** start Records provided **

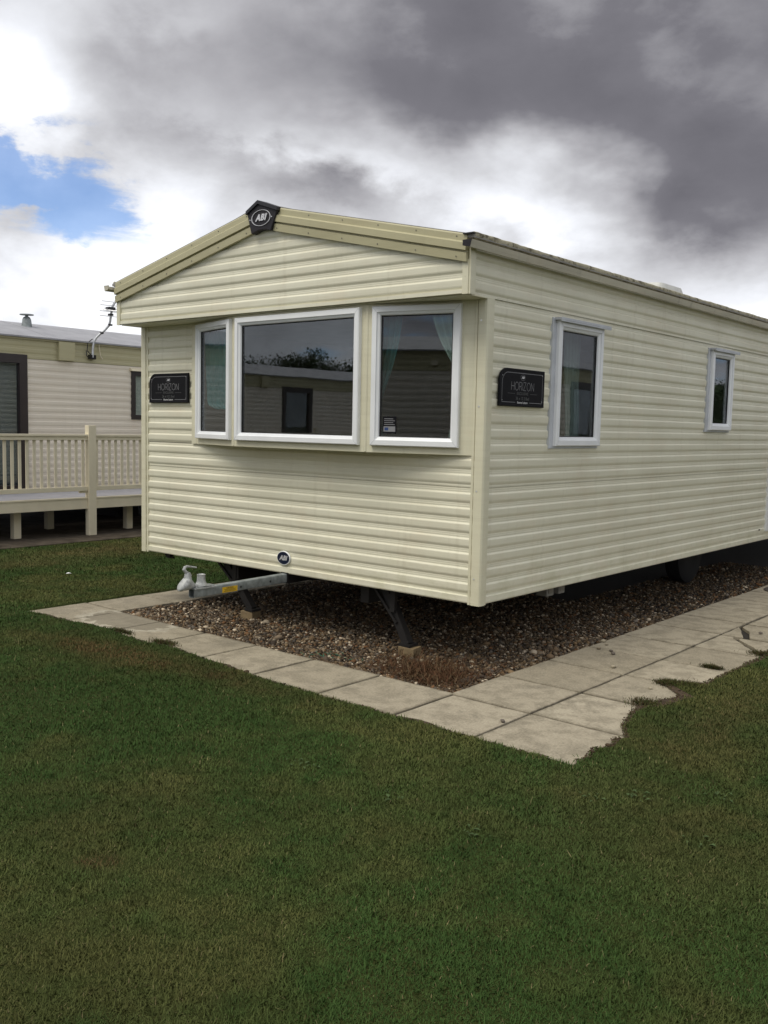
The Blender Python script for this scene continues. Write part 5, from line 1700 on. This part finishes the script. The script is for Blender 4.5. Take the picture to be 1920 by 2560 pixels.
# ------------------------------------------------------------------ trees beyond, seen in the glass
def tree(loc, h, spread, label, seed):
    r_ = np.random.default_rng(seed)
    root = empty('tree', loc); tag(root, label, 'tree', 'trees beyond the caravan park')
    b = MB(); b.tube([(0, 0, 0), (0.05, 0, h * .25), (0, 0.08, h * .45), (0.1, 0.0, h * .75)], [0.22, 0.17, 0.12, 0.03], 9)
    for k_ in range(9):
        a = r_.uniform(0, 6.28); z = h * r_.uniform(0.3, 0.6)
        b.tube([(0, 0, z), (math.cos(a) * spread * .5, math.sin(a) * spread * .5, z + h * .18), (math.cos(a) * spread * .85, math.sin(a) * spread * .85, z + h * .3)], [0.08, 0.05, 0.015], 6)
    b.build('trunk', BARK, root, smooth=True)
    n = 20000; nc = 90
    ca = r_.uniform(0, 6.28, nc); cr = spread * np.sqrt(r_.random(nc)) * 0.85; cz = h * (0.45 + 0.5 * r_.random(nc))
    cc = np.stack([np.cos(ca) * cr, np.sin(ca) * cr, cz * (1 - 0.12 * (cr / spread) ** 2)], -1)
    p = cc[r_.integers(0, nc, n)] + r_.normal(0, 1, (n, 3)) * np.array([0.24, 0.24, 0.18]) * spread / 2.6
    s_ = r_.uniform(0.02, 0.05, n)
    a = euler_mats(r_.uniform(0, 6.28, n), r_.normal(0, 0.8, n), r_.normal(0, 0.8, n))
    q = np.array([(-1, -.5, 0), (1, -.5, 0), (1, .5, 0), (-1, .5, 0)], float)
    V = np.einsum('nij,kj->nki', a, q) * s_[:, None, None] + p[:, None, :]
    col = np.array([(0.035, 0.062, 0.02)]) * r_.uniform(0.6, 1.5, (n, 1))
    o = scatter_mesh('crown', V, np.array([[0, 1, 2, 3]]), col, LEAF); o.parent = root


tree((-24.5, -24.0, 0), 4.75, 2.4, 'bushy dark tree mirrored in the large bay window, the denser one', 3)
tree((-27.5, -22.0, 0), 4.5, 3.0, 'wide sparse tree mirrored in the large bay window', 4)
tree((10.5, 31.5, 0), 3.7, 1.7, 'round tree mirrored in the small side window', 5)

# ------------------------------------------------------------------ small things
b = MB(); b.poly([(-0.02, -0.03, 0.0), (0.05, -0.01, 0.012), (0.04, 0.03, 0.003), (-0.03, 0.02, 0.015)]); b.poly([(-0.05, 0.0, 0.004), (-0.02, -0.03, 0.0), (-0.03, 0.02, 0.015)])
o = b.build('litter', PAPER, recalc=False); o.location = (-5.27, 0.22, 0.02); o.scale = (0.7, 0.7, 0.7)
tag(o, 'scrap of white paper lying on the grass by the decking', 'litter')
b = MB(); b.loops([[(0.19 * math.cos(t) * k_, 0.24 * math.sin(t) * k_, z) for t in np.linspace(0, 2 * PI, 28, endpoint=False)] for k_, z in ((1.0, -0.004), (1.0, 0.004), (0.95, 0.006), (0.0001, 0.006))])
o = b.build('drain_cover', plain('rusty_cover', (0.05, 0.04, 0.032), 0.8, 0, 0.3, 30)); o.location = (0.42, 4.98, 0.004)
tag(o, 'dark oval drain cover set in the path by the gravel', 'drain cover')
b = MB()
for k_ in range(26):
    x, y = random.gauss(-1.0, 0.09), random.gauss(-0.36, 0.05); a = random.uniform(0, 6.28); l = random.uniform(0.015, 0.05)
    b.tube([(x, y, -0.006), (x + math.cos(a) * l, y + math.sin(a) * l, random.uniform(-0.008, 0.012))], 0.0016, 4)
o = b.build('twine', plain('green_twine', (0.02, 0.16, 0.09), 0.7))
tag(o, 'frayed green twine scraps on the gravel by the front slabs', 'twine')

** end Records provided **
** start Records provided **

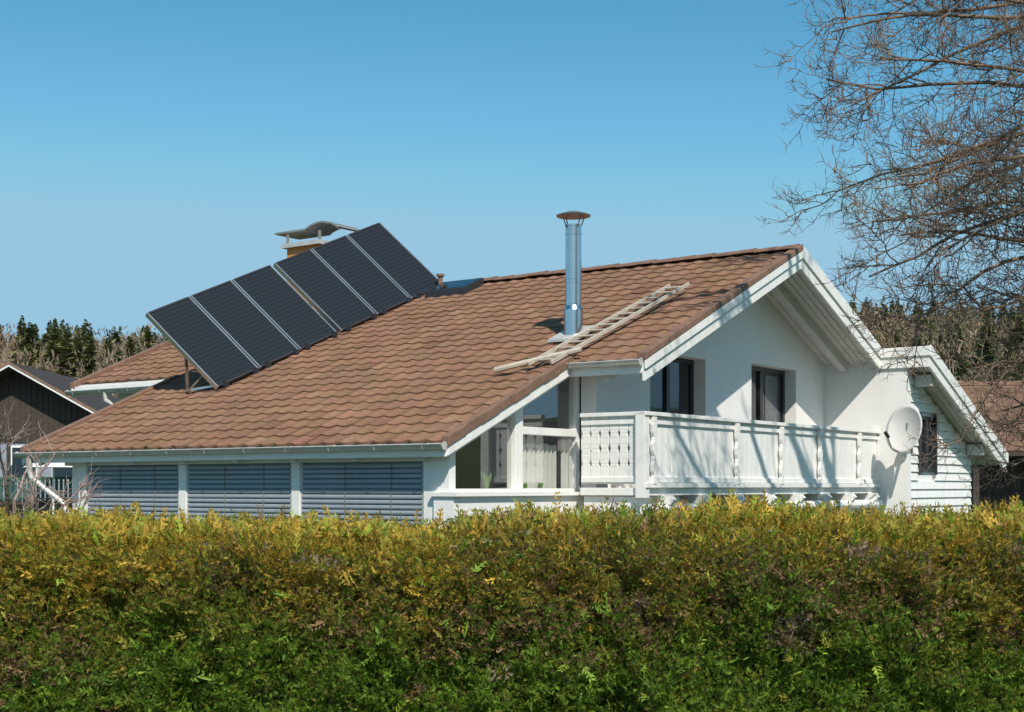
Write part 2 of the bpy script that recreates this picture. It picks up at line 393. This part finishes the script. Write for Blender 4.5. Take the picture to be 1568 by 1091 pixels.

** end Records provided **
** start Records provided **

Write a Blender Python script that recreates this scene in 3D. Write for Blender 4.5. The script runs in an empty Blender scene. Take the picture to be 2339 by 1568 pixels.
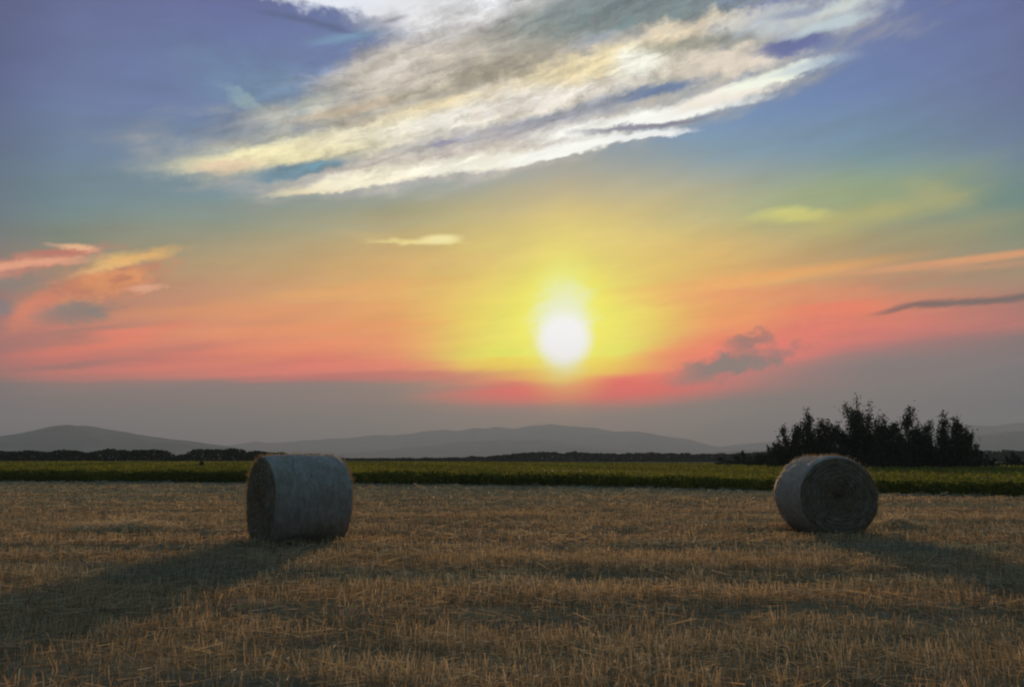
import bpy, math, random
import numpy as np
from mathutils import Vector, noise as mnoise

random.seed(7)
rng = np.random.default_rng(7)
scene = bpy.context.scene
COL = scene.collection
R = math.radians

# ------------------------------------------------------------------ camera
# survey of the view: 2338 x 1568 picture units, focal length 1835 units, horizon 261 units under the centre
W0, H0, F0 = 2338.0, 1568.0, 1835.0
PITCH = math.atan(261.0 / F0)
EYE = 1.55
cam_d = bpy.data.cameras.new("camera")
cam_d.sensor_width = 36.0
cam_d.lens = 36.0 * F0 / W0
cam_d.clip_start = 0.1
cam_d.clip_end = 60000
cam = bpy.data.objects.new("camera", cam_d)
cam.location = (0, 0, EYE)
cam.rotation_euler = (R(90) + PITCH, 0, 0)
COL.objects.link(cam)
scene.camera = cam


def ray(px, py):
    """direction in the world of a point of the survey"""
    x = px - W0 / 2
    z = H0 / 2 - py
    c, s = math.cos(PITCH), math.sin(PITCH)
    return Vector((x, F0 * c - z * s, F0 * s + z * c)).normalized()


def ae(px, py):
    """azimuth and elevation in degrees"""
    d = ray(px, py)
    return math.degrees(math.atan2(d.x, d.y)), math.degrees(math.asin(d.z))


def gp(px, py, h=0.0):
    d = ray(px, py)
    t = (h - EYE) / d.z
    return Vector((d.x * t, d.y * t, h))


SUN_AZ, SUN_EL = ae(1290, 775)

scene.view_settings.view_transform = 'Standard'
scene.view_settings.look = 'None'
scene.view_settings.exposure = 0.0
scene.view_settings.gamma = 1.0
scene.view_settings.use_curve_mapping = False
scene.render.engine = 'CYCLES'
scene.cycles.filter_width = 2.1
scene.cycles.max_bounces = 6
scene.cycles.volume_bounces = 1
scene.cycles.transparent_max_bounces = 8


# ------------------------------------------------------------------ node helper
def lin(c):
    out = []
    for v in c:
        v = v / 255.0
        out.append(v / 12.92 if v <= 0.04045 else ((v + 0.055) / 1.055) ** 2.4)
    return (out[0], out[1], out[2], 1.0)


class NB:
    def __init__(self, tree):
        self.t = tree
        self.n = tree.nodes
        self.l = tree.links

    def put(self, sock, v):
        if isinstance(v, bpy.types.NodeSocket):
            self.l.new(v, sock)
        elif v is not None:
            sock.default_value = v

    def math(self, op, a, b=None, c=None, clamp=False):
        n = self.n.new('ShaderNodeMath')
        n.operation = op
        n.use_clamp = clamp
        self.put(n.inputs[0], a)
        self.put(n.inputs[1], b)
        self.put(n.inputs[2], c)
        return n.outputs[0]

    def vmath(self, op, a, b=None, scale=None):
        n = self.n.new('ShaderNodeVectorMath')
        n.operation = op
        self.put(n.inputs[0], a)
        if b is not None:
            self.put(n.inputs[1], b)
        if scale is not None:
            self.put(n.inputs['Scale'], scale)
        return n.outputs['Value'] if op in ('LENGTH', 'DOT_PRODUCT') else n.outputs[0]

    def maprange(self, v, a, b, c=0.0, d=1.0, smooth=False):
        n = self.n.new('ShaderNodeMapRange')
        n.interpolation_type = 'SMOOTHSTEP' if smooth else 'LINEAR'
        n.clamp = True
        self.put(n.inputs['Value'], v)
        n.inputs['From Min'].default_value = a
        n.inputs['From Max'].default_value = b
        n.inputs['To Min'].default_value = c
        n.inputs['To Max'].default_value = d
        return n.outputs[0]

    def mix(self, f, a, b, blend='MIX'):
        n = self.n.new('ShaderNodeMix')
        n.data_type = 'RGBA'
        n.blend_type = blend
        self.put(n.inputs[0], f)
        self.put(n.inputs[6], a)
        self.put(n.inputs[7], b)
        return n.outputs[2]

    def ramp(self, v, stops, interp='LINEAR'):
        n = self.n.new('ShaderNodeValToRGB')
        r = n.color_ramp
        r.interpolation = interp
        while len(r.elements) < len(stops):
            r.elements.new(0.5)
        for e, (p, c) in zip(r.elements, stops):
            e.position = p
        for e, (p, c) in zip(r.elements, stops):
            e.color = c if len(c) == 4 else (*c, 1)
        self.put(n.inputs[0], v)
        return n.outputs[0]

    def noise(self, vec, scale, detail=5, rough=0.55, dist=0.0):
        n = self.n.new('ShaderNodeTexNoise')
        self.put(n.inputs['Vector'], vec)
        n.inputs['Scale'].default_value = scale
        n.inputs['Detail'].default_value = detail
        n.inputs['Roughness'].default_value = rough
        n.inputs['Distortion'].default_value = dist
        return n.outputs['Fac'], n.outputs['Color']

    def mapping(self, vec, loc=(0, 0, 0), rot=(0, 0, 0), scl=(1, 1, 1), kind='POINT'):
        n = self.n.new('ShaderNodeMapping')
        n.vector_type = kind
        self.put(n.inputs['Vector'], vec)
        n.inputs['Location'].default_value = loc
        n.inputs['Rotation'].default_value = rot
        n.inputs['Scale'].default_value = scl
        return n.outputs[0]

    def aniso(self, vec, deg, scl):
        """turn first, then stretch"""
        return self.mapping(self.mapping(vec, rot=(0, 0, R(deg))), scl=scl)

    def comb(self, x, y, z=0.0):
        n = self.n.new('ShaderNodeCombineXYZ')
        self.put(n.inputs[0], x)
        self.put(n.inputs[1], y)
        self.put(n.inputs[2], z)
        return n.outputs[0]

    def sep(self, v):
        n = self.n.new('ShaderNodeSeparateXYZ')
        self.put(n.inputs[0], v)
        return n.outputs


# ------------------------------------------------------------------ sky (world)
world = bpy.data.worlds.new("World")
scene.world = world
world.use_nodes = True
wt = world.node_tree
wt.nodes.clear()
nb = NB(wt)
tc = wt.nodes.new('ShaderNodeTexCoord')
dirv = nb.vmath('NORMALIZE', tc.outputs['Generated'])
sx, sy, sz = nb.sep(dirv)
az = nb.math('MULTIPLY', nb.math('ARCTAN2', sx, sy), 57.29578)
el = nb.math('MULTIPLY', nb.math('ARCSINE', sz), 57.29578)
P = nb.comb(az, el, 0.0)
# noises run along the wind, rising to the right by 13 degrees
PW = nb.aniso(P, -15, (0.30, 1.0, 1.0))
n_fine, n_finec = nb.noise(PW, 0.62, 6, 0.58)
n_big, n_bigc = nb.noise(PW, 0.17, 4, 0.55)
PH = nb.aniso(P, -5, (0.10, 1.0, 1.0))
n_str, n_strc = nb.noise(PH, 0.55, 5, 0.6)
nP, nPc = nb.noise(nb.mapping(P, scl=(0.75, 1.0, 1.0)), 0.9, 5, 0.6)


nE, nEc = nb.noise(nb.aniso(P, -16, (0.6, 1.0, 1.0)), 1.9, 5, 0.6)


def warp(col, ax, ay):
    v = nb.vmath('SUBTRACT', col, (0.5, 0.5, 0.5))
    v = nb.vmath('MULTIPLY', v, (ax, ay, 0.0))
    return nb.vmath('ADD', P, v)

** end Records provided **

Retype, exactly and in full, the lines above from the one containing "The Blender Python" through the one containing "tree((10.5, 31.5, 0), 3.7, 1.7, 'round".

• _Answer to this task_
The Blender Python script for this scene continues. Write part 5, from line 1700 on. This part finishes the script. The script is for Blender 4.5. Take the picture to be 1920 by 2560 pixels.
# ------------------------------------------------------------------ trees beyond, seen in the glass
def tree(loc, h, spread, label, seed):
    r_ = np.random.default_rng(seed)
    root = empty('tree', loc); tag(root, label, 'tree', 'trees beyond the caravan park')
    b = MB(); b.tube([(0, 0, 0), (0.05, 0, h * .25), (0, 0.08, h * .45), (0.1, 0.0, h * .75)], [0.22, 0.17, 0.12, 0.03], 9)
    for k_ in range(9):
        a = r_.uniform(0, 6.28); z = h * r_.uniform(0.3, 0.6)
        b.tube([(0, 0, z), (math.cos(a) * spread * .5, math.sin(a) * spread * .5, z + h * .18), (math.cos(a) * spread * .85, math.sin(a) * spread * .85, z + h * .3)], [0.08, 0.05, 0.015], 6)
    b.build('trunk', BARK, root, smooth=True)
    n = 20000; nc = 90
    ca = r_.uniform(0, 6.28, nc); cr = spread * np.sqrt(r_.random(nc)) * 0.85; cz = h * (0.45 + 0.5 * r_.random(nc))
    cc = np.stack([np.cos(ca) * cr, np.sin(ca) * cr, cz * (1 - 0.12 * (cr / spread) ** 2)], -1)
    p = cc[r_.integers(0, nc, n)] + r_.normal(0, 1, (n, 3)) * np.array([0.24, 0.24, 0.18]) * spread / 2.6
    s_ = r_.uniform(0.02, 0.05, n)
    a = euler_mats(r_.uniform(0, 6.28, n), r_.normal(0, 0.8, n), r_.normal(0, 0.8, n))
    q = np.array([(-1, -.5, 0), (1, -.5, 0), (1, .5, 0), (-1, .5, 0)], float)
    V = np.einsum('nij,kj->nki', a, q) * s_[:, None, None] + p[:, None, :]
    col = np.array([(0.035, 0.062, 0.02)]) * r_.uniform(0.6, 1.5, (n, 1))
    o = scatter_mesh('crown', V, np.array([[0, 1, 2, 3]]), col, LEAF); o.parent = root


tree((-24.5, -24.0, 0), 4.75, 2.4, 'bushy dark tree mirrored in the large bay window, the denser one', 3)
tree((-27.5, -22.0, 0), 4.5, 3.0, 'wide sparse tree mirrored in the large bay window', 4)
tree((10.5, 31.5, 0), 3.7, 1.7, 'round tree mirrored in the small side window', 5)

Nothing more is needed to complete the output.